> [Exercise]
From the first line of the data down to and including the line with "wd, wc, wr, _ = A('w')", copy everything exactly, leaving out pictures.

---*---

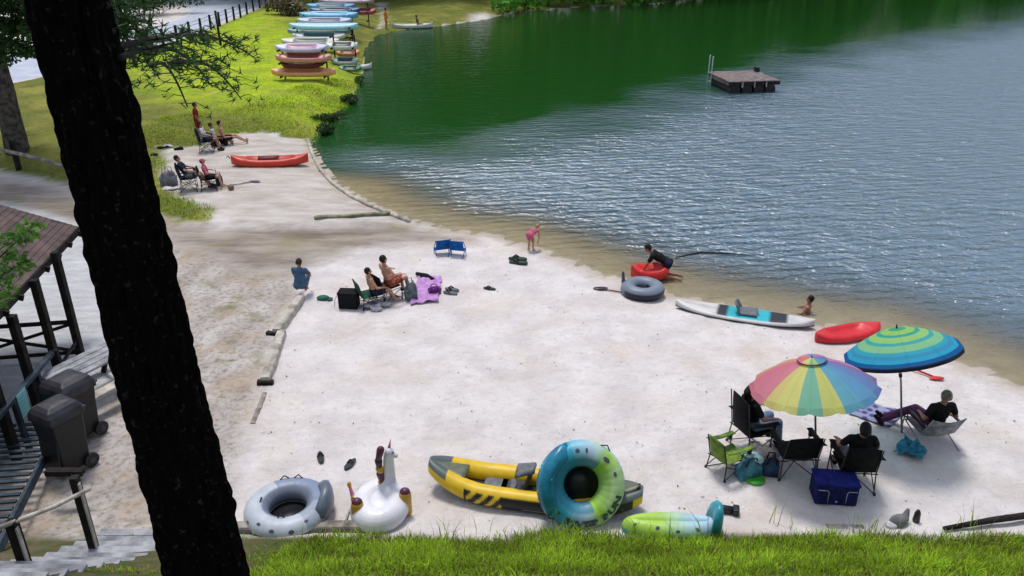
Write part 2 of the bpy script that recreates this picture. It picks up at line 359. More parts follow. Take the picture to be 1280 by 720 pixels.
wm = bpy.data.materials.new('lake_water'); wm.use_nodes = True; nt = wm.node_tree; nt.nodes.clear(); out = node(nt, 'ShaderNodeOutputMaterial'); geo = node(nt, 'ShaderNodeNewGeometry')
wd, wc, wr, _ = A('w')
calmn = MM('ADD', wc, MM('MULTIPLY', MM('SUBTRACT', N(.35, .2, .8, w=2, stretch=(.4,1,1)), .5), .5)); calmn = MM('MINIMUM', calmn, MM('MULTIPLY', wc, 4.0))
h1 = N(1.15, 0, 1, 4, .6, (.7,1.5,1), 3); h2 = N(4.2, 0, 1, 3, .6, (.8,1.3,1), 8)
wv = node(nt, 'ShaderNodeTexWave'); wv.inputs['Scale'].default_value = .75; wv.inputs['Distortion'].default_value = 3.5; wv.inputs['Detail'].default_value = 2; wv.inputs['Detail Scale'].default_value = .8
mp = node(nt, 'ShaderNodeMapping'); mp.inputs['Rotation'].default_value = (0, 0, R(80)); nt.links.new(geo.outputs['Position'], mp.inputs[0]); nt.links.new(mp.outputs[0], wv.inputs['Vector'])
def mad(a, b, c):
    n = node(nt, 'ShaderNodeMath', operation='MULTIPLY_ADD')
    for i, v in enumerate((a, b, c)):
        if isinstance(v, (int, float)): n.inputs[i].default_value = v
        else: nt.links.new(v, n.inputs[i])
    return n.outputs[0]
hh = mad(h1, 1.7, mad(h2, .75, mad(wv.outputs['Fac'], .16, 0)))
bp = node(nt, 'ShaderNodeBump'); nt.links.new(hh, bp.inputs['Height']); bp.inputs['Distance'].default_value = .155
amp = mad(calmn, -.86, 1.0); amp = MM('MULTIPLY', amp, MM('ADD', MM('MULTIPLY', wr, .75), .25)); nt.links.new(amp, bp.inputs['Strength'])
gl = node(nt, 'ShaderNodeBsdfGlossy'); nt.links.new(mad(calmn, -.14, .18), gl.inputs['Roughness']); gl.inputs['Color'].default_value = (.95,.97,1,1); nt.links.new(bp.outputs[0], gl.inputs['Normal'])
fr = node(nt, 'ShaderNodeFresnel'); fr.inputs['IOR'].default_value = 1.36; nt.links.new(bp.outputs[0], fr.inputs['Normal'])
tr = node(nt, 'ShaderNodeBsdfTransparent'); tr.inputs['Color'].default_value = (.85,.85,.74,1)
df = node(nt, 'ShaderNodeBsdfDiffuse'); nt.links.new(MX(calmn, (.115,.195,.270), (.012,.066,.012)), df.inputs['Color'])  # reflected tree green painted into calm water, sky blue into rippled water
s1 = node(nt, 'ShaderNodeMixShader'); nt.links.new(wd, s1.inputs[0]); nt.links.new(tr.outputs[0], s1.inputs[1]); nt.links.new(df.outputs[0], s1.inputs[2])
s2 = node(nt, 'ShaderNodeMixShader'); nt.links.new(MM('MULTIPLY', MM('MULTIPLY', mad(fr.outputs[0], 1.9, .06), mad(calmn, -.42, 1.0)), MM('ADD', MM('MULTIPLY', wr, .6), .4)), s2.inputs[0]); nt.links.new(s1.outputs[0], s2.inputs[1]); nt.links.new(gl.outputs[0], s2.inputs[2]); nt.links.new(s2.outputs[0], out.inputs[0])
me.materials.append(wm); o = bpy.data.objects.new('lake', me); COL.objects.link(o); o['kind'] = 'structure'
# ------------------------------------------------------------------ light
SUN_EL, SUN_AZ = R(70), R(-20)      # azimuth from +Y towards +X
w = bpy.data.worlds.new('World'); scn.world = w; w.use_nodes = True; nt = w.node_tree; bg = nt.nodes['Background']
sk = node(nt, 'ShaderNodeTexSky', sky_type='NISHITA'); sk.sun_disc = False; sk.sun_elevation = SUN_EL; sk.sun_rotation = SUN_AZ; sk.air_density = 1.0; sk.dust_density = 2.5; sk.ozone_density = 1.5
tcw = node(nt, 'ShaderNodeTexCoord'); cn = node(nt, 'ShaderNodeTexNoise'); cn.inputs['Scale'].default_value = 3.2; cn.inputs['Detail'].default_value = 8; cn.inputs['Roughness'].default_value = .62; nt.links.new(tcw.outputs['Generated'], cn.inputs['Vector'])
cr_ = node(nt, 'ShaderNodeMapRange'); cr_.inputs['From Min'].default_value = .47; cr_.inputs['From Max'].default_value = .60; nt.links.new(cn.outputs['Fac'], cr_.inputs['Value'])
cm = node(nt, 'ShaderNodeMix', data_type='RGBA'); cm.inputs['B'].default_value = (6.6, 6.7, 7.0, 1); nt.links.new(cr_.outputs['Result'], cm.inputs['Factor']); nt.links.new(sk.outputs[0], cm.inputs['A'])
nt.links.new(cm.outputs['Result'], bg.inputs[0]); bg.inputs[1].default_value = .135
sl = bpy.data.lights.new('sun', 'SUN'); sl.energy = 2.3; sl.angle = R(12); sl.color = (1,.96,.90); so = bpy.data.objects.new('sun', sl); COL.objects.link(so)
sd = Vector((math.sin(SUN_AZ)*math.cos(SUN_EL), math.cos(SUN_AZ)*math.cos(SUN_EL), math.sin(SUN_EL))); so.rotation_euler = sd.to_track_quat('Z', 'Y').to_euler(); so.location = (0, 0, 30)
scn.view_settings.view_transform = 'Standard'; scn.view_settings.look = 'None'; scn.view_settings.exposure = 0
scn.render.engine = 'CYCLES'; scn.cycles.transparent_max_bounces = 16; scn.cycles.max_bounces = 8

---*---

> [Output of the task]
Write part 2 of the bpy script that recreates this picture. It picks up at line 359. More parts follow. Take the picture to be 1280 by 720 pixels.
wm = bpy.data.materials.new('lake_water'); wm.use_nodes = True; nt = wm.node_tree; nt.nodes.clear(); out = node(nt, 'ShaderNodeOutputMaterial'); geo = node(nt, 'ShaderNodeNewGeometry')
wd, wc, wr, _ = A('w')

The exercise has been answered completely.